Alors que 450 travailleurs de CMC Électronique viennent de déclencher une grève pour s'opposer à l'instauration d'un régime de retraite à deux vitesses et que le projet de loi qui doit les interdire pour l'avenir est toujours à l'étude, le premier ministre Philippe Couillard a encore une fois pressé l'opposition d'en faciliter l'adoption.

Et la FTQ, elle, craint que pendant ce temps, d'autres employeurs en profitent pour mettre de la pression sur leurs travailleurs dans le but de faire accepter un régime de retraite moins généreux... avant que la loi les interdisant à l'avenir ne soit adoptée.

Une grève générale illimitée a été déclenchée dans la nuit de mercredi à jeudi chez CMC Électronique, de Saint-Laurent, anciennement Marconi.

Les travailleurs, syndiqués chez Unifor, affilié à la FTQ, s'opposent à l'implantation d'un régime de retraite à cotisations déterminées pour les futurs employés, alors qu'eux bénéficient actuellement d'un régime de retraite à prestations déterminées - plus généreux. La question des salaires est aussi en litige, mais la modification du régime de retraite est le principal enjeu, a indiqué Alexandre Lamarre, président de la section locale 2889 d'Unifor.

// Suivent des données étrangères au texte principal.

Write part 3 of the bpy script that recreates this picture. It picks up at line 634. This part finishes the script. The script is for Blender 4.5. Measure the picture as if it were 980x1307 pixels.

«Ça ne m'étonnerait pas qu'il y en ait d'autres», a tonné le secrétaire général de la FTQ, Serge Cadieux, en entrevue avec La Presse canadienne. Il cite les cas de l'Aluminerie de Bécancour (ABI), où un lock-out de 1030 syndiqués des Métallos (FTQ) sévit depuis le 11 janvier, et où la question du régime de retraite était aussi en litige, et, maintenant, de CMC Électronique chez Unifor (FTQ).

«Dépêchez-vous d'être discriminatoires»

La réforme de la Loi sur les normes du travail qu'a déposée la ministre Dominique Vien vise entre autres à interdire les clauses de disparité de traitement qui permettent des régimes de retraite ou d'assurances moins généreux pour les employés embauchés après une date donnée. Mais la réforme permettra de maintenir ces régimes qui sont déjà en place, même si le gouvernement admet qu'ils sont discriminatoires.

«Avec la position que le gouvernement prend, il encourage les employeurs, s'ils veulent être discriminatoires, de se dépêcher à l'être, parce qu'à compter de la date d'entrée en vigueur du projet de loi, ils ne pourront plus l'être. Mais s'ils le sont [discriminatoires] avant, ils vont pouvoir continuer à l'être», a lancé M. Cadieux, avec une pointe de sarcasme.

Depuis le début du débat sur ce projet de loi, la FTQ a demandé que toutes les clauses discriminatoires soient interdites, même celles qui existent déjà dans les conventions collectives, et pas seulement les futures clauses, comme le veut le projet de loi.

M. Cadieux propose qu'à compter de l'adoption du projet de loi, on «fixe un échéancier pour que la discrimination puisse cesser» là où elle a déjà été inscrite dans un contrat de travail. Mais ce que le projet de loi fait, selon lui, est plutôt «d'amnistier» ceux qui ont déjà de tels régimes discriminatoires.

Et même l'adoption du projet de loi avant l'ajournement de la session parlementaire, le 15 juin, est loin d'être acquise - d'où l'invitation du premier ministre Couillard aux partis d'opposition à faire preuve de diligence.

«Mon appel, je vais le répéter: procédons à l'adoption de ce projet de loi pour changer la vie des gens», a lancé encore vendredi le premier ministre Couillard.

M. Cadieux reproche à M. Couillard de faire porter aux partis d'opposition «l'odieux» des délais dans l'adoption du projet de loi.